There is ancreased saturation of colors. Really working at building of form. The plant takes on depth and dimension. Increased focus on spatial clarity--overlapping elements, hard and soft edges, receding colors, and all as contrasts.

January 9, 2008

First stage analysis

The washes in the illustration below are the first layer. Colors used were carefully chosen with regards to spatial clarity and atmospheric perspective. "What!?!?!?!" all you landscape painters will complain. "How can you have atmospheric perspective in a matter of a few inches of depth?!?!?!" That is part of the illusion of botanical illustration.
To start this painting I used basically three colors: a yellow-green, a bright middle-green, and a grayed-up green.

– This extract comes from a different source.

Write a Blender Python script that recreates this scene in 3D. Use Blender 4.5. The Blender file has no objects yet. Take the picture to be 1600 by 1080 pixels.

Some artists begin with a flat wash over the surfaces, but I like to start introducing form right away. The closest leaves begin with a pale yellow-green wash, preserving any white for highlights. The three front leaves are painted in the bright middle-green. The three back leaves are painted in the grayed-up green. This begins the illusion of atmospheric perspective. I'm afraid my scan does not show the true subtle differences in the colors.
yellow-green = hansa yellow + cerulean
middle-green = cerulean + hansa yellow
grayed-up green = cerulean + cadmium yellow

January 8, 2008

Botanical Illustration: First Stage Washes


This is the first layer of watercolor washes. Each new layer beyond this builds form, depth, and increases saturation of color.

January 5, 2008

Botanical Illustration: Value Study


This is a graphite pencil drawing. It is a value study to follow as the color painting is built up.

January 4, 2008

Botanical Illustration


Here is one of the first steps in botanical illustration. This is an accurate, contour line drawing of the specimen. This is a simple, small, illustration of rhododendron leaves. This is an example that I use in my watercolor classes.

January 3, 2008

What's this scribble?


This is a scribble drawing. It's relaxing to do these in pen and ink, because it's simple, repetitive, and doesn't take a lot of thought. Not like botanical illustration at all!